■ **Material**
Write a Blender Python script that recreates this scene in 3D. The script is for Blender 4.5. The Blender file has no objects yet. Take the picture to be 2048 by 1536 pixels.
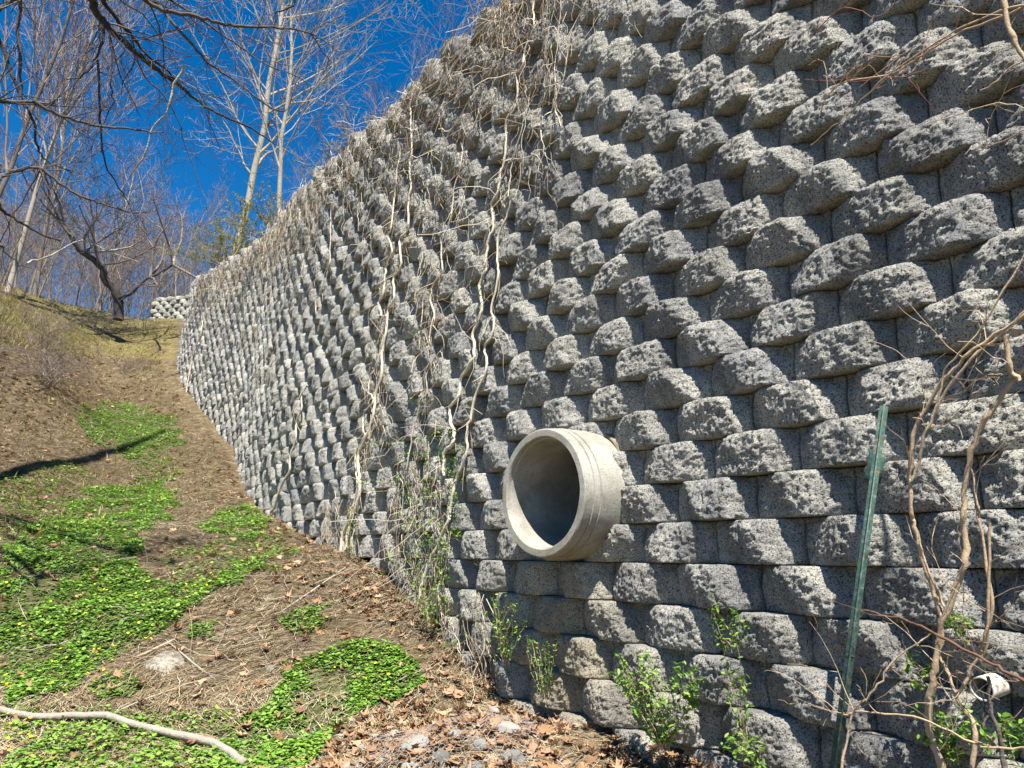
import bpy, math, random
import numpy as np
from math import radians as R, sin, cos, pi
rnd = random.Random(7)
rng = np.random.default_rng(11)
S = bpy.context.scene
COL = S.collection

# ------------------------------------------------------------------ camera, sky, sun, exposure
FPX, PITCH = 1362.0, R(13.77)
cam = bpy.data.cameras.new('camera'); camo = bpy.data.objects.new('camera', cam); COL.objects.link(camo)
cam.sensor_width = 36; cam.lens = 36 * FPX / 2048; cam.clip_start = .05; cam.clip_end = 2000
camo.location = (0, 0, 0); camo.rotation_euler = (R(90) + PITCH, 0, 0)
S.camera = camo
SUN_EL, SUN_AZ = R(61.5), R(170)       # azimuth clockwise from +Y (the view direction)
w = bpy.data.worlds.new('World'); S.world = w; w.use_nodes = True
nt = w.node_tree; bg = nt.nodes['Background']
sky = nt.nodes.new('ShaderNodeTexSky'); sky.sky_type = 'NISHITA'; sky.sun_disc = False
sky.sun_elevation = SUN_EL; sky.sun_rotation = SUN_AZ
sky.air_density = 1.0; sky.dust_density = 0.0; sky.ozone_density = 4.0; sky.altitude = 600
hs = nt.nodes.new('ShaderNodeHueSaturation'); hs.inputs['Saturation'].default_value = 1.38; hs.inputs['Value'].default_value = 1.62
nt.links.new(sky.outputs[0], hs.inputs['Color']); nt.links.new(hs.outputs[0], bg.inputs[0]); bg.inputs[1].default_value = .04
sl = bpy.data.lights.new('sun', 'SUN'); so = bpy.data.objects.new('sun', sl); COL.objects.link(so)
sl.energy = 5.0; sl.angle = R(.5); sl.color = (1, .955, .88)
sd = np.array([sin(SUN_AZ) * cos(SUN_EL), cos(SUN_AZ) * cos(SUN_EL), sin(SUN_EL)])
so.rotation_euler = (R(90) - SUN_EL, 0, -SUN_AZ + pi)
S.view_settings.view_transform = 'Standard'; S.view_settings.look = 'None'
S.view_settings.exposure = 1.4; S.view_settings.gamma = 1
S.render.engine = 'CYCLES'
S.cycles.max_bounces = 5; S.cycles.diffuse_bounces = 1

# ------------------------------------------------------------------ helpers
cp, sp = cos(PITCH), sin(PITCH)
def ray(px, py):
    u = (px - 1024) / FPX; v = (768 - py) / FPX
    return np.array([u, cp - v * sp, sp + v * cp])
def at(px, py, F):
    d = ray(px, py); return d * (F / d[1])
def project(P):
    P = np.atleast_2d(P); X, Y, Z = P[:, 0], P[:, 1], P[:, 2]
    d = Y * cp + Z * sp; v = (Z * cp - Y * sp) / np.where(np.abs(d) < 1e-3, 1e-3, d); u = X / np.where(np.abs(d) < 1e-3, 1e-3, d)
    x = 1024 + FPX * u; y = 768 - FPX * v
    bad = d < .1; x = np.where(bad, -9999, x); y = np.where(bad, -9999, y)
    return x, y

def _h(i, j, k, seed):
    i = i.astype(np.uint32); j = j.astype(np.uint32); k = k.astype(np.uint32)
    n = i * np.uint32(374761393) + j * np.uint32(668265263) + k * np.uint32(2147483647) + np.uint32((seed * 974634777) & 0xffffffff)
    n = (n ^ (n >> np.uint32(13))) * np.uint32(1274126177); n = n ^ (n >> np.uint32(16))
    n = n * np.uint32(2246822519); n = n ^ (n >> np.uint32(15))
    return n.astype(np.float64) / 4294967295.0
def vnoise(P, seed=0):
    f = np.floor(P); t = P - f; t = t * t * (3 - 2 * t); f = f.astype(np.int64) & 0xffffffff
    i, j, k = f[..., 0], f[..., 1], f[..., 2]; a, b, c = t[..., 0], t[..., 1], t[..., 2]
    r = 0
    for di in (0, 1):
        for dj in (0, 1):
            for dk in (0, 1):
                r = r + _h(i + di, j + dj, k + dk, seed) * (a if di else 1 - a) * (b if dj else 1 - b) * (c if dk else 1 - c)
    return r * 2 - 1
def fbm(P, octv=4, gain=.5, seed=0, lac=2.03):
    r = 0; a = 1
    for o in range(octv):
        r = r + a * vnoise(P, seed + o * 17); a *= gain; P = P * lac + 3.7
    return r

def mesh_np(name, V, F, mat=None, parent=None, smooth=False, attrs=None, loc=None):
    """V (n,3); F (m,k) with one k, or a list of such arrays"""
    V = np.asarray(V, np.float32)
    Fs = F if isinstance(F, list) else [F]
    Fs = [np.asarray(f, np.int32) for f in Fs if len(f)]
    me = bpy.data.meshes.new(name)
    if loc is not None: V = V - np.asarray(loc, np.float32)
    me.vertices.add(len(V)); me.vertices.foreach_set('co', V.ravel())
    li = np.concatenate([f.ravel() for f in Fs]); tot = np.concatenate([np.full(len(f), f.shape[1], np.int32) for f in Fs])
    st = np.concatenate([[0], np.cumsum(tot)[:-1]]).astype(np.int32)
    me.loops.add(len(li)); me.loops.foreach_set('vertex_index', li)
    me.polygons.add(len(tot)); me.polygons.foreach_set('loop_start', st); me.polygons.foreach_set('loop_total', tot)
    if smooth: me.polygons.foreach_set('use_smooth', np.ones(len(tot), bool))
    me.update(calc_edges=True); me.validate()
    for k, a in (attrs or {}).items():
        at_ = me.attributes.new(k, 'FLOAT', 'POINT'); at_.data.foreach_set('value', np.asarray(a, np.float32))
    o = bpy.data.objects.new(name, me); COL.objects.link(o)
    if mat: me.materials.append(mat)
    if parent: o.parent = parent
    if loc is not None:
        o.location = tuple(float(q) for q in loc)
        if parent: o.location = tuple(float(q) for q in (np.asarray(loc) - np.array(parent.location)))
    elif parent: o.location = tuple(-q for q in parent.location)
    return o
def tag(o, label=None, cat=None, group=None, kind=None):
    if label: o['label'] = label
    if cat: o['category'] = cat
    if group: o['group'] = group
    if kind: o['kind'] = kind
    return o
def empty(name, loc, label, cat, group=None):
    o = bpy.data.objects.new(name, None); COL.objects.link(o); o.location = tuple(float(q) for q in loc); o.empty_display_size = .1
    return tag(o, label, cat, group)

class Tubes:
    def __init__(s): s.V = []; s.F = []; s.T = []; s.n = 0; s.a = []
    def add(s, pts, rad, sides=5, val=None, cap=True):
        pts = np.asarray(pts, float); n = len(pts)
        rad = np.full(n, rad, float) if np.isscalar(rad) else np.asarray(rad, float)
        d = np.gradient(pts, axis=0); d /= np.linalg.norm(d, axis=1)[:, None] + 1e-9
        up = np.array([.31, .17, .93]); 
        if abs(d[0] @ up) > .9: up = np.array([1, .1, 0.])
        a = np.cross(d, up); a /= np.linalg.norm(a, axis=1)[:, None] + 1e-9; b = np.cross(d, a)
        th = np.arange(sides) * 2 * pi / sides
        ring = a[:, None, :] * np.cos(th)[None, :, None] + b[:, None, :] * np.sin(th)[None, :, None]
        V = pts[:, None, :] + ring * rad[:, None, None]
        s.V.append(V.reshape(-1, 3))
        i = np.arange(n - 1)[:, None] * sides; j = np.arange(sides)[None, :]; k = (j + 1) % sides
        s.F.append((np.stack([i + j, i + k, i + sides + k, i + sides + j], -1).reshape(-1, 4)) + s.n)
        if cap and sides > 3 and rad[0] > .004:
            s.T.append(np.array([[s.n + q for q in (0, qq, qq + 1)] for qq in range(1, sides - 1)]))
            e = s.n + (n - 1) * sides; s.T.append(np.array([[e, e + qq + 1, e + qq] for qq in range(1, sides - 1)]))
        s.a.append(np.full(n * sides, rnd.random() if val is None else val)); s.n += n * sides
    def build(s, name, mat, parent=None, smooth=True, loc=None):
        if not s.V: return None
        F = [np.concatenate(s.F)] + ([np.concatenate(s.T)] if s.T else [])
        return mesh_np(name, np.concatenate(s.V), F, mat, parent, smooth, {'tone': np.concatenate(s.a)}, loc)

def smooth_path(pts, k=4, jit=0.0):
    """Catmull-Rom through the points"""
    P = np.asarray(pts, float); P = np.vstack([2 * P[0] - P[1], P, 2 * P[-1] - P[-2]]); out = []
    for i in range(1, len(P) - 2):
        for q in range(k):
            t = q / k; p0, p1, p2, p3 = P[i - 1:i + 3]
            out.append(.5 * ((2 * p1) + (-p0 + p2) * t + (2 * p0 - 5 * p1 + 4 * p2 - p3) * t * t + (-p0 + 3 * p1 - 3 * p2 + p3) * t ** 3))
    out.append(P[-2]); out = np.array(out)
    if jit: out[1:-1] += rng.normal(0, jit, (len(out) - 2, 3))
    return out

# ------------------------------------------------------------------ materials
class NT:
    def __init__(s, name):
        s.m = bpy.data.materials.new(name); s.m.use_nodes = True; s.t = s.m.node_tree; s.b = s.t.nodes['Principled BSDF']
        s.b.inputs['Roughness'].default_value = .9; s.b.inputs['Specular IOR Level'].default_value = .25
    def n(s, typ, **kw):
        x = s.t.nodes.new(typ)
        for k, v in kw.items(): setattr(x, k, v)
        return x
    def l(s, a, b): s.t.links.new(a, b)
    def pos(s): return s.n('ShaderNodeNewGeometry').outputs['Position']
    def objc(s): return s.n('ShaderNodeTexCoord').outputs['Object']
    def noise(s, scale, vec=None, detail=4, rough=.6):
        x = s.n('ShaderNodeTexNoise'); x.inputs['Scale'].default_value = scale; x.inputs['Detail'].default_value = detail; x.inputs['Roughness'].default_value = rough
        if vec is not None: s.l(vec, x.inputs['Vector'])
        return x.outputs['Fac']
    def ramp(s, fac, stops):
        x = s.n('ShaderNodeValToRGB'); e = x.color_ramp.elements
        while len(e) < len(stops): e.new(.5)
        for q, (p, c) in zip(e, stops):
            q.position = p; q.color = (*c, 1) if len(c) == 3 else c
        s.l(fac, x.inputs[0]); return x.outputs[0]
    def mix(s, f, a, b, blend='MIX'):
        x = s.n('ShaderNodeMix', data_type='RGBA', blend_type=blend)
        for v, i in ((f, 0), (a, 6), (b, 7)):
            if hasattr(v, 'type') and not isinstance(v, (tuple, float)): s.l(v, x.inputs[i])
            else: x.inputs[i].default_value = v if i == 0 else (*v, 1)
        return x.outputs[2]
    def math(s, op, a, b=None):
        x = s.n('ShaderNodeMath', operation=op)
        for v, i in ((a, 0), (b, 1)):
            if v is None: continue
            if isinstance(v, (int, float)): x.inputs[i].default_value = v
            else: s.l(v, x.inputs[i])
        return x.outputs[0]
    def attr(s, name):
        return s.n('ShaderNodeAttribute', attribute_name=name).outputs['Fac']
    def bump(s, h, dist, strength=1):
        x = s.n('ShaderNodeBump'); x.inputs['Distance'].default_value = dist; x.inputs['Strength'].default_value = strength
        s.l(h, x.inputs['Height']); s.l(x.outputs[0], s.b.inputs['Normal'])
    def color(s, c):
        if isinstance(c, tuple): s.b.inputs['Base Color'].default_value = (*c, 1)
        else: s.l(c, s.b.inputs['Base Color'])
    def rough(s, v): s.b.inputs['Roughness'].default_value = v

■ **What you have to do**
Look through the material and copy each line that has "scene".

■ **The answer**
Write a Blender Python script that recreates this scene in 3D. The script is for Blender 4.5. The Blender file has no objects yet. Take the picture to be 2048 by 1536 pixels.
S = bpy.context.scene